According to Ukrainian Ombudsman Dmytro Lubinets, Russia is detaining a total of more than 20,000 Ukrainian civilians, including those detained in Crimea, in the self-proclaimed “Donetsk and Luhansk People’s Republics,” and in the Russian-occupied parts of the Kherson and Zaporizhia regions. Some of them are charged with espionage or terrorism under Russian criminal law, says lawyer Emil Kurbedinov, a well-known defender of Crimean Tatar activists. However, many civilians were being held without any justification.

Prisoners of war are made of Ukrainian civilians

The Ukrainian authorities consider the detention of civilians in the Russian-occupied territories to be a war crime.
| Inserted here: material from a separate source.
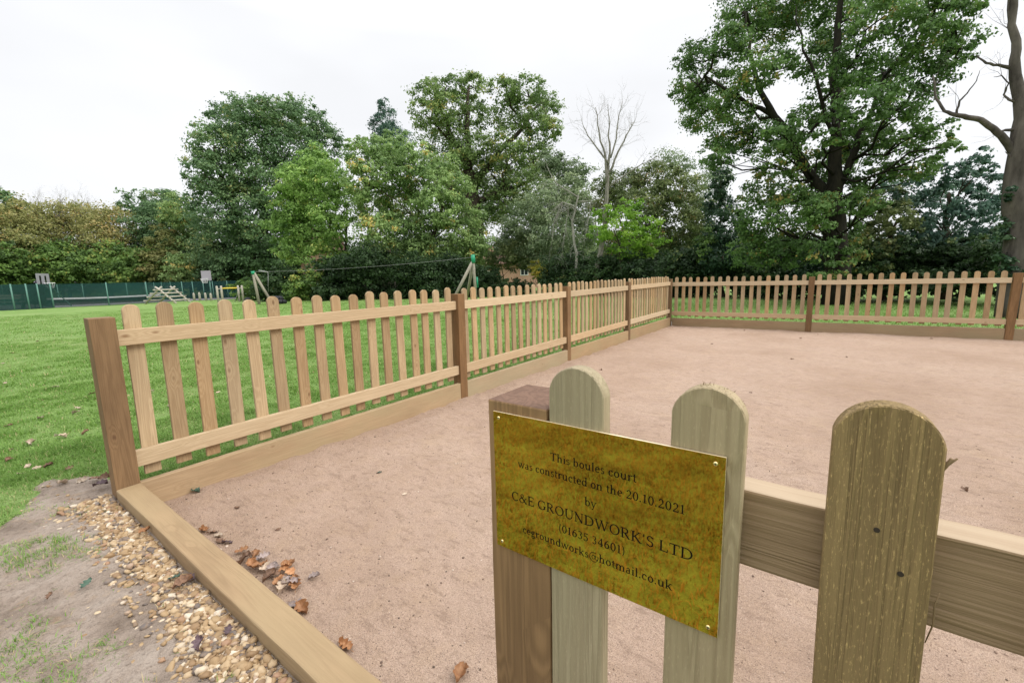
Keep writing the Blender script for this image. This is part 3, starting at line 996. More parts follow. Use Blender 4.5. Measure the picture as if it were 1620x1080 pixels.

An April report by Human Rights Watch emphasizes that under the Geneva Convention for the Protection of Civilian Persons in Time of War, “internment or assignment of forced residence to protected persons may be ordered only where the security of the power in whose hands these people are, absolutely required”. Access to a lawyer and family members and the right to challenge detention must also be guaranteed.

All of this, according to Karina Djatschuk from the organization “Civilians in Captivity”, is being withheld from the Ukrainians. And the representative of the Red Cross in Ukraine, Oleksandr Vlasenko, underlines that the detention of civilians and prisoners of war is regulated by different Geneva Conventions and therefore different norms of international humanitarian law apply to them.

Nevertheless, last winter Russia began registering Ukrainian civilians and soldiers alike as prisoners of war. According to Tatyana Bohayevska, in January the relevant data of her son Dmytro first appeared on the Russian website Nemesida, which publishes personal data of Ukrainian military and security forces. DW was also able to find data on Oleksandr Chirkov there.

Of course, the Ukrainian coordination staff dealing with the exchange of prisoners of war does not agree with such an equation. Russia must release civilians unconditionally and without exchange. “If you start exchanging civilians for soldiers, then everyone in the occupied territories will become hostages,” says Karina Dyachuk.

So far no regulation for the repatriation of prisoners

However, since February last year, 140 Ukrainian civilians have been released through exchanges, including Karina Dyachuk’s father. The Ukrainian coordination staff does not provide any details on this. “Our civilians are being held hostage in the Russian Federation to force Ukraine into political negotiations,” says Oleksandr Kononenko of the Coordination Staff. He said talks are ongoing to make progress on returning civilians.

The office of the Ukrainian Ombudsman Dmytro Lubinets is also looking for ways to free Ukrainian civilians detained by Russia. Earlier in the year, at a meeting with Russian Ombudswoman Tatyana Moskalkova in Ankara, he proposed repatriating the elderly, women, the wounded and the seriously ill, but the proposal received no reaction from Russia. In the end, the sides were able to at least agree on initial visits to captured civilians. Lubinez now hopes “that the practice we have started will lead to a process for the release of civilian hostages and convicts.”